Was mag der Ostler dem berühmten Literaten da noch hinzufügen? Höchstens Verblüffung darob vielleicht, dass eine sorgfältig kalkulierende teilnationale Front aus Politikern und Medienmachern es im Laufe für unsere Generation entscheidender zwei Jahrzehnte tatsächlich vermochte, zunächst zumindest doch partiell vorhandene Neugier aufeinander gründlich auszutreiben: Der Kontakt zu netten Menschen aus Kiel, Kassel, Koblenz ist mir zumindest inzwischen kaum wichtiger als jener zu angenehmen Zeitgenossen in Kiew, Kopenhagen oder auch Kapstadt.

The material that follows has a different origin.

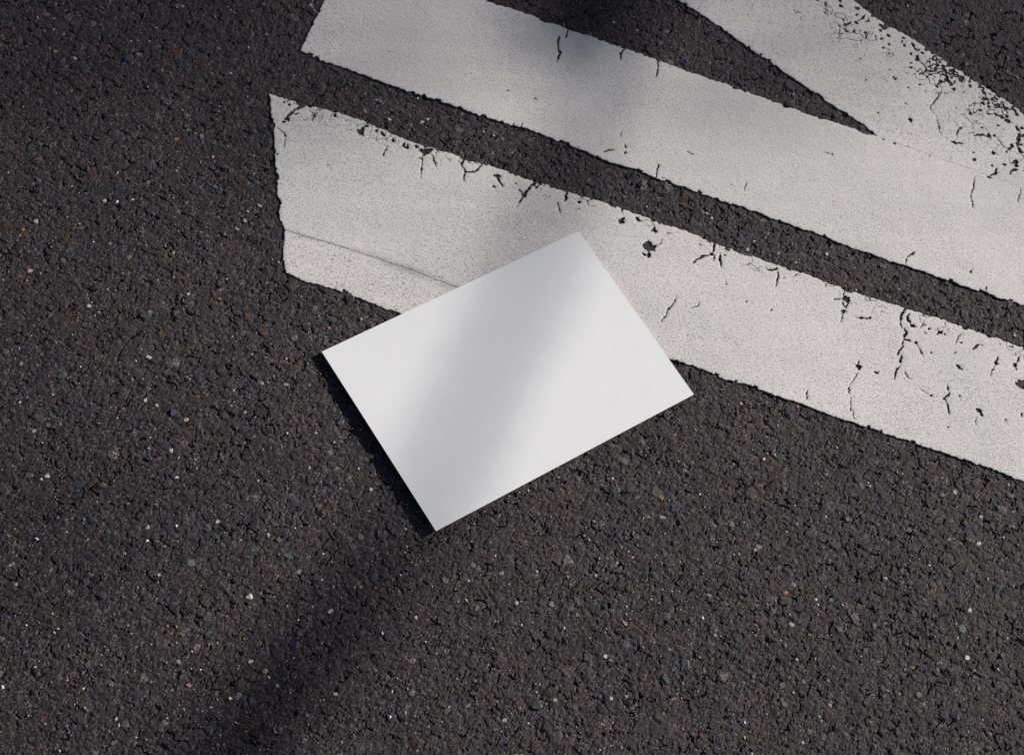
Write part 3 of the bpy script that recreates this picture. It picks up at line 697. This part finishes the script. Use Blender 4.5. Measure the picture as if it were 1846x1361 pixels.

Ganz anderes hatten sicher die Grünen im Sinn, als sie am 3. Oktober ´90 Unter den Linden zu Berlin das im Erwartungsrausch lustwandelnde Ostvolk mit grün bedruckten Klappkärtchen, symbolträchtig hoch vom LKW herab, beschenkten: „Viel Spaß bei der Vereinigung“ - Passt aber bloß auf“, so ihr frommer Wunsch. Als Liebesgabe beigefügt war ein echtes West-Kondom; und das ganz umsonst. Wie hernach so vieles mehr.
In diesem Sinne: Feiern Sie nur schön. Ihre Einheit.